>> Start DATA TO PROCESS
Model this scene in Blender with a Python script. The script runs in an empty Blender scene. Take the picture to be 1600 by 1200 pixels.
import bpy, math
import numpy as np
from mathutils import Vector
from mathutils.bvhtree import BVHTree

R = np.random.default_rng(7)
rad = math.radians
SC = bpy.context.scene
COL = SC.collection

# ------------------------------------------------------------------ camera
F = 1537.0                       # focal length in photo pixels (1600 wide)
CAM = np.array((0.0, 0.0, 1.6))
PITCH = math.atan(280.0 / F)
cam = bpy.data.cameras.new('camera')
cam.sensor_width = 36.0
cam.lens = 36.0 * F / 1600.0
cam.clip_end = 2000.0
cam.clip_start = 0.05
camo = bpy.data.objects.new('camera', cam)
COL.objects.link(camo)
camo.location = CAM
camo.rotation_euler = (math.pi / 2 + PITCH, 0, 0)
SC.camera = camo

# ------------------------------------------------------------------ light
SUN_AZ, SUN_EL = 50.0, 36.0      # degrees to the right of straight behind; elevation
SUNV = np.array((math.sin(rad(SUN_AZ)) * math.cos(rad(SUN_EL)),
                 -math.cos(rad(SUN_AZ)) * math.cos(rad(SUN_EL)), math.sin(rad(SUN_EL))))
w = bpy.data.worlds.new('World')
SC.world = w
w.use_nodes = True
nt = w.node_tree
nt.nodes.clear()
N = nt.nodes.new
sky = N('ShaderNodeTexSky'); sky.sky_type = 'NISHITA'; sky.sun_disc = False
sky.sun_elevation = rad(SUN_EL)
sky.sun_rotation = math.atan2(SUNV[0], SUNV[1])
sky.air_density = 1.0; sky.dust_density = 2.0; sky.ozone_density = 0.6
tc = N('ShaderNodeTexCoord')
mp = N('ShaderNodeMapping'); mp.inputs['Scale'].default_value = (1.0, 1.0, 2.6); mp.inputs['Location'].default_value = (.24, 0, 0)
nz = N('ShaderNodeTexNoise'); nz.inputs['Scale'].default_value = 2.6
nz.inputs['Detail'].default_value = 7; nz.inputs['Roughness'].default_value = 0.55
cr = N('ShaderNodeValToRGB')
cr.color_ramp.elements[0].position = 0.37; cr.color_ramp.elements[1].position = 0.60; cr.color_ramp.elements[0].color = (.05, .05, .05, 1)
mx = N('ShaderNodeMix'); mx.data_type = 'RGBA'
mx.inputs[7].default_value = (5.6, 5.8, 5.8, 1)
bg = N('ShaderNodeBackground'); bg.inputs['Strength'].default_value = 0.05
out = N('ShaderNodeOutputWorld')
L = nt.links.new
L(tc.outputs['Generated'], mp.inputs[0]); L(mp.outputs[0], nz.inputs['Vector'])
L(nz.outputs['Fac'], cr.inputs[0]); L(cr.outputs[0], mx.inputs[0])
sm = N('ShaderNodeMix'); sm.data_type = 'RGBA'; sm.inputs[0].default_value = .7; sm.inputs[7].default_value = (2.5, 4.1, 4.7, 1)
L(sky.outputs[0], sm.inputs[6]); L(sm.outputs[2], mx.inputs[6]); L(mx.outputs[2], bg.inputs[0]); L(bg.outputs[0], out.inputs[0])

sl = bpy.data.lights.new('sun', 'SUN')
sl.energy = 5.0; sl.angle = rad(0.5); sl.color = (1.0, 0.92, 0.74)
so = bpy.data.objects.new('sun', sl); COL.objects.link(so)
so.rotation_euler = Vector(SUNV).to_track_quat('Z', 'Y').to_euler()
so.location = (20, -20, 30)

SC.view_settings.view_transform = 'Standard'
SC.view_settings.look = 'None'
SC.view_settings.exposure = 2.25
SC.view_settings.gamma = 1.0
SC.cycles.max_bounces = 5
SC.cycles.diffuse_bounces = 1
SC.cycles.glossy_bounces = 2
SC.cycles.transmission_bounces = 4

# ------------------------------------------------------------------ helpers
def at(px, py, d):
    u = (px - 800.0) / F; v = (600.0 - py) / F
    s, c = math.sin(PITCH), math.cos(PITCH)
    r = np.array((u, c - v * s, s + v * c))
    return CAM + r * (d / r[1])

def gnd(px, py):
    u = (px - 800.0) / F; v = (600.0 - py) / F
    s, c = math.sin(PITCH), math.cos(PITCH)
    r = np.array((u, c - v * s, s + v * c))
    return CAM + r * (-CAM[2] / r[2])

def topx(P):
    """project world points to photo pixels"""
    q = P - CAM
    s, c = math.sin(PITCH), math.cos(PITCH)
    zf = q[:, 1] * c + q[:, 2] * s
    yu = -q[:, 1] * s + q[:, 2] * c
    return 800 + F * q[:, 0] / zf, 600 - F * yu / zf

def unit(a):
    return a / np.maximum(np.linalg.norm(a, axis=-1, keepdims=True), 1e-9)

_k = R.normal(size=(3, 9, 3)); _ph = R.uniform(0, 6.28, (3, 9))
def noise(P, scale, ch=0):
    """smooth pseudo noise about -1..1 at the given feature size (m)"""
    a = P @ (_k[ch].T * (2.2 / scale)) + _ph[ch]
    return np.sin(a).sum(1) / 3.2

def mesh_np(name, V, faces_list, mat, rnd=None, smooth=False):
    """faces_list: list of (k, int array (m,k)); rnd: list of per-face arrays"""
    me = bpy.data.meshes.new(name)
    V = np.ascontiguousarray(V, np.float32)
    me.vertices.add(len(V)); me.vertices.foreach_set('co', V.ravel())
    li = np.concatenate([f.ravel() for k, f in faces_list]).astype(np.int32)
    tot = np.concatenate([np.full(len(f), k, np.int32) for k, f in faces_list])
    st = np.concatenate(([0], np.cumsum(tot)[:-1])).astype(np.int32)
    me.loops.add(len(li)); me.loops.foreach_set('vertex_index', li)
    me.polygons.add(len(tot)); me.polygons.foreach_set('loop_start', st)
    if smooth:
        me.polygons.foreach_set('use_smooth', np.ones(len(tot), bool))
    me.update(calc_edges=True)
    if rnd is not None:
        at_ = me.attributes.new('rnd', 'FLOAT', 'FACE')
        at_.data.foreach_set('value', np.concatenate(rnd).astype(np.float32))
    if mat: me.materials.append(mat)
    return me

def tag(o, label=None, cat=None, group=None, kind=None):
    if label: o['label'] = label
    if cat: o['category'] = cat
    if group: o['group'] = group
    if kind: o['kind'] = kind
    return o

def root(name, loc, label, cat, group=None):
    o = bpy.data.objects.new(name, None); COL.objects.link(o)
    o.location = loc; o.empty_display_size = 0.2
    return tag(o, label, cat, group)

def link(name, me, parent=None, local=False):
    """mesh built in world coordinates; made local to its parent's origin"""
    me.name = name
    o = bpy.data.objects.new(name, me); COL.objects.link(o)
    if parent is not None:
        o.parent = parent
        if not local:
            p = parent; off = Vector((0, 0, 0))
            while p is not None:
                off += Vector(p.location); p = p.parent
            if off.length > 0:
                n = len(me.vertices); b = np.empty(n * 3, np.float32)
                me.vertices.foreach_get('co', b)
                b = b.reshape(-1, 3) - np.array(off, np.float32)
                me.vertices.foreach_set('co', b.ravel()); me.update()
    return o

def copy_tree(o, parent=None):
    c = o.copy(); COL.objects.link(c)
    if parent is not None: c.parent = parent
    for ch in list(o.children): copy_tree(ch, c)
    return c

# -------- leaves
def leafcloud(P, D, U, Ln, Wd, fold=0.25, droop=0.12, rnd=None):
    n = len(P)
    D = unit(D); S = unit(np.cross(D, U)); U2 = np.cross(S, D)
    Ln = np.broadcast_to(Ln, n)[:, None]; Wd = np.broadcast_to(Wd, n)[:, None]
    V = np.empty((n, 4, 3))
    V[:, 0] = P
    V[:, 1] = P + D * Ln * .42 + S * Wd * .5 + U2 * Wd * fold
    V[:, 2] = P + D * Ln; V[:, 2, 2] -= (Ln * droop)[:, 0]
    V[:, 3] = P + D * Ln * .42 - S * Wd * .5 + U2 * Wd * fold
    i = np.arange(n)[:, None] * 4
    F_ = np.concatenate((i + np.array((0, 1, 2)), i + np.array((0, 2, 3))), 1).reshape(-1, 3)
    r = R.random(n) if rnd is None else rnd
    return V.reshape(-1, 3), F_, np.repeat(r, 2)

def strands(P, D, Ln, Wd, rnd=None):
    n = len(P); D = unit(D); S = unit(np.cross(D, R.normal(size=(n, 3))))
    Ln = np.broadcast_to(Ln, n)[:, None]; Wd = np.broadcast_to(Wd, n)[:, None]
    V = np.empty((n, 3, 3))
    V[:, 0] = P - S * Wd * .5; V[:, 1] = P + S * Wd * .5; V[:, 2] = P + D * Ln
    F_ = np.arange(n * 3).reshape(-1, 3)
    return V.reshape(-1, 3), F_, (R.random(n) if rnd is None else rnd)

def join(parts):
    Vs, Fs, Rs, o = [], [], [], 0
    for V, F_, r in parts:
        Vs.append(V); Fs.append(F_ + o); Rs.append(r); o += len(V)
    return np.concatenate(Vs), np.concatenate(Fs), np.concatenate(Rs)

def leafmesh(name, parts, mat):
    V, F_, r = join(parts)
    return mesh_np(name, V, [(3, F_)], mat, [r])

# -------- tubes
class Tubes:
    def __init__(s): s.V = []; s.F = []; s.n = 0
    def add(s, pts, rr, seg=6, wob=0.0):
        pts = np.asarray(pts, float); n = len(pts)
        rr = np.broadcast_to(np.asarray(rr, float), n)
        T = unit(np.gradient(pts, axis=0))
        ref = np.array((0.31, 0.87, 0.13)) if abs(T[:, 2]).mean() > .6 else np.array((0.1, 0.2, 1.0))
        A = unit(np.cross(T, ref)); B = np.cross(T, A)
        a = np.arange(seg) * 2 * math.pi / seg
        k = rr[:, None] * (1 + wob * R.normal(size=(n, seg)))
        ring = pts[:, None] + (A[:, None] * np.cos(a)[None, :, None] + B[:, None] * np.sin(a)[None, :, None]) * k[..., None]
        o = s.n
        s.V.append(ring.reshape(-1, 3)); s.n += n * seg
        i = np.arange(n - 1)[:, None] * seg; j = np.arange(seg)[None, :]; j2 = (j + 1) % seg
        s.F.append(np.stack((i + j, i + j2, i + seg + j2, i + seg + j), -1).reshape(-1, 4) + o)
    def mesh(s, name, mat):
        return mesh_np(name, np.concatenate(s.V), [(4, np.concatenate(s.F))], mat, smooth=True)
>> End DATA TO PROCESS
>> Start DATA TO PROCESS
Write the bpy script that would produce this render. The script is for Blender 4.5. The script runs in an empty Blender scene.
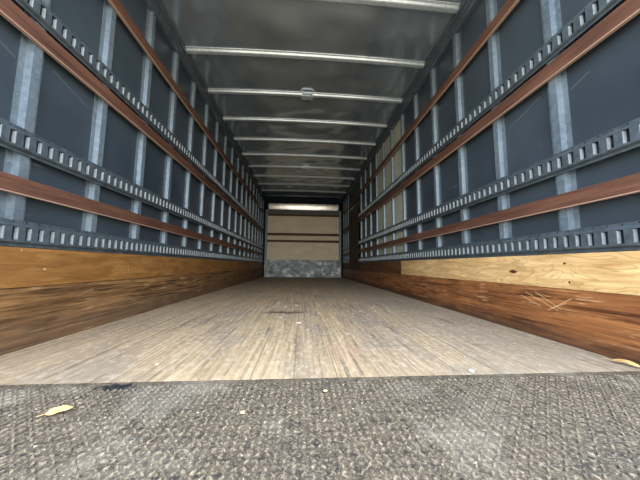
>> End DATA TO PROCESS
TASK INSTRUCTIONS: Output only the lines from the one containing "Model this scene" through the one containing "from mathutils.bvhtree import BVHTree", inclusive, exactly as written.

FINISHED ANSWER:
Model this scene in Blender with a Python script. The script runs in an empty Blender scene. Take the picture to be 1600 by 1200 pixels.
import bpy, math
import numpy as np
from mathutils import Vector
from mathutils.bvhtree import BVHTree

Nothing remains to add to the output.